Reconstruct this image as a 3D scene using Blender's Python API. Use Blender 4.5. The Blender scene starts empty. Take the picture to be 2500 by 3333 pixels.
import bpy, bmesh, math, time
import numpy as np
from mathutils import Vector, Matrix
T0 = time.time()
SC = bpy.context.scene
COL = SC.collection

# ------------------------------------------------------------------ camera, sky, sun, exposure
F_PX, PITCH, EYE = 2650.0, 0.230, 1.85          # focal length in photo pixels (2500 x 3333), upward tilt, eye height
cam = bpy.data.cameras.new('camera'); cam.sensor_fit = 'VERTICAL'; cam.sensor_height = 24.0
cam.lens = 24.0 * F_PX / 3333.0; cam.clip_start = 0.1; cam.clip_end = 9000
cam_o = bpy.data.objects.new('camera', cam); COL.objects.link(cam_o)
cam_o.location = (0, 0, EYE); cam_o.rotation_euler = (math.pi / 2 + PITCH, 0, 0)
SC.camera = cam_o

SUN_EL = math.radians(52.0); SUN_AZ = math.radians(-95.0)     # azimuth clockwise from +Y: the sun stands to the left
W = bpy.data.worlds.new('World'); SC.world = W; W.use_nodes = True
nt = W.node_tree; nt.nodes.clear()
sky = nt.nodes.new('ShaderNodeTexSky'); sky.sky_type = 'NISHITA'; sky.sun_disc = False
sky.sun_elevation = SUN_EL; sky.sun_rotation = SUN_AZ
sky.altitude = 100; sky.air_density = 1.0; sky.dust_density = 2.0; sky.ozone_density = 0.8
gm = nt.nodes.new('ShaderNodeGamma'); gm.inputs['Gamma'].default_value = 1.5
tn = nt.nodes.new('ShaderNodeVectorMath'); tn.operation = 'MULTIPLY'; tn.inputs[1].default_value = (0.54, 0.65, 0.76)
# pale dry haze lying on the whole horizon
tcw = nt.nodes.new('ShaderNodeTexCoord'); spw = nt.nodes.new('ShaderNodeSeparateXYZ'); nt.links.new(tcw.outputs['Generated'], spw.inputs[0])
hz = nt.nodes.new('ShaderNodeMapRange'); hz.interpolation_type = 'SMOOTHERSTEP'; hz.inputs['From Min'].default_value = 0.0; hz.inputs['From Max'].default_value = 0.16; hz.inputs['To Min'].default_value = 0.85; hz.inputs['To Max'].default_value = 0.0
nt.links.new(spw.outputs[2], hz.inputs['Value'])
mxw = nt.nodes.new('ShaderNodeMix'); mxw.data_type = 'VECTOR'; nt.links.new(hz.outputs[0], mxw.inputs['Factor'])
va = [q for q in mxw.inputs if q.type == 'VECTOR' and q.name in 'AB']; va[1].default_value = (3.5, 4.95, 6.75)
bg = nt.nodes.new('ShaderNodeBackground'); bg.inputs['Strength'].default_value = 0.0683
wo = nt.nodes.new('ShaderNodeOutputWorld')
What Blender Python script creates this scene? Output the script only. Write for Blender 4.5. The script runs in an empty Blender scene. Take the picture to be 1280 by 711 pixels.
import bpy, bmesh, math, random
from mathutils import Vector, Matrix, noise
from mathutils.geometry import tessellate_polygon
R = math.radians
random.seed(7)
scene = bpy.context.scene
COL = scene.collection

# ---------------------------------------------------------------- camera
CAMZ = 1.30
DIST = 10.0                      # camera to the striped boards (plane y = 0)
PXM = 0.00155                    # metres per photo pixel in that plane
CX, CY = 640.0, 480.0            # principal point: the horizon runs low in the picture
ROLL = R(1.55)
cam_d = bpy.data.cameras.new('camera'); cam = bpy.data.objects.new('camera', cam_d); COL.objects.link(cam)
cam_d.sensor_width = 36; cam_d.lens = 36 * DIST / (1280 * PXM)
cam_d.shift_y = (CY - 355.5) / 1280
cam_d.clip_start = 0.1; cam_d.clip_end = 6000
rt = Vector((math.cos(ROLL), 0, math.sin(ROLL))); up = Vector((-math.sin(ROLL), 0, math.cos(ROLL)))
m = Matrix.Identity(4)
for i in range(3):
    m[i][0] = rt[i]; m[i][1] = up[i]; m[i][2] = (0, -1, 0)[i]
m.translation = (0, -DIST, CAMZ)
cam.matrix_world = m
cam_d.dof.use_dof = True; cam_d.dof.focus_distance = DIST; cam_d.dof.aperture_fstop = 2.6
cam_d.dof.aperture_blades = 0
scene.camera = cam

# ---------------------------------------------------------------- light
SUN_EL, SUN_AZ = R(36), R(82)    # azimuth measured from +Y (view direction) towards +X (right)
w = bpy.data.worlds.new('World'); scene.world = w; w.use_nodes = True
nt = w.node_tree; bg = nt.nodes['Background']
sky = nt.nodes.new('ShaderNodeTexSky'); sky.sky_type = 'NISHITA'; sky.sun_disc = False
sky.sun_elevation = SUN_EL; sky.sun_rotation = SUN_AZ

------

- [Exercise description]
Return only the lines spanning from the first line of the material through the line with "SC.camera = cam_o", copied exactly, both ends kept.

- [Final answer]
Reconstruct this image as a 3D scene using Blender's Python API. Use Blender 4.5. The Blender scene starts empty. Take the picture to be 2500 by 3333 pixels.
import bpy, bmesh, math, time
import numpy as np
from mathutils import Vector, Matrix
T0 = time.time()
SC = bpy.context.scene
COL = SC.collection

# ------------------------------------------------------------------ camera, sky, sun, exposure
F_PX, PITCH, EYE = 2650.0, 0.230, 1.85          # focal length in photo pixels (2500 x 3333), upward tilt, eye height
cam = bpy.data.cameras.new('camera'); cam.sensor_fit = 'VERTICAL'; cam.sensor_height = 24.0
cam.lens = 24.0 * F_PX / 3333.0; cam.clip_start = 0.1; cam.clip_end = 9000
cam_o = bpy.data.objects.new('camera', cam); COL.objects.link(cam_o)
cam_o.location = (0, 0, EYE); cam_o.rotation_euler = (math.pi / 2 + PITCH, 0, 0)
SC.camera = cam_o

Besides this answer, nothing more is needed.